4.   Meet at the local library – it’s accessible and has meeting rooms.

Ummmmm. No.

5.   Only have disabled friends.

This is a fairly limiting restriction. (But obviously, we are thankful that not many people have had the life experience of  mobility impairment).  But with this option, you can at least swap funny ‘The Most Egregious Way I Fell Out Of My Wheelchair” stories. That’s a win for this option – trust me, every wheeler has a good one of those stories.

Social isolation due to being a wheelchair user is very real. So, yes, please do invite us. Just remember our limitations and impact on us, keeping in mind the options above and their various ramifications.
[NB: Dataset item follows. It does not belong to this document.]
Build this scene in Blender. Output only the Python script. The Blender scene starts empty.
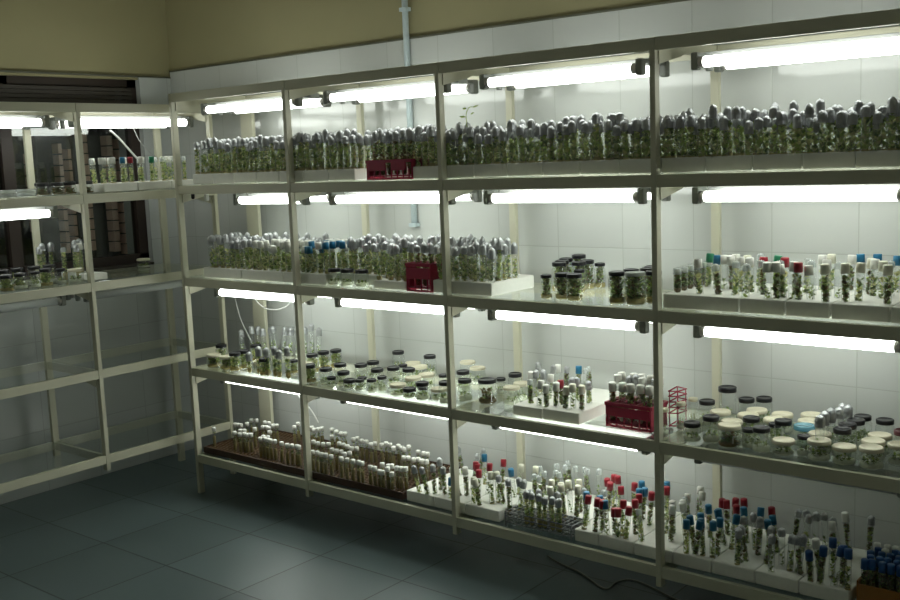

Better yet – consider buying or building an accessible home, support universal design homes. Don’t dismiss it as just an expensive thing you don’t really need when you consider home improvement, or when buying your next home. You never know when Grandma will move in – or when you will need those accessible features yourself due to age, injury or both. Or when you will have a disabled friend.

I am really looking forward to the coming years when baby-boomers and beyond will demand that homes be routinely built with no barrier, no step entrances, wide doorways, grab-bars and other accessible features.

If I ever go to a home with an elevator, I’m going to drop to my knees and praise the gods of mechanical levitation (warning, we also may move in with you).

But until someone outlaws fancy Persian rugs, dirty wheelchair wheels will always remain an issue.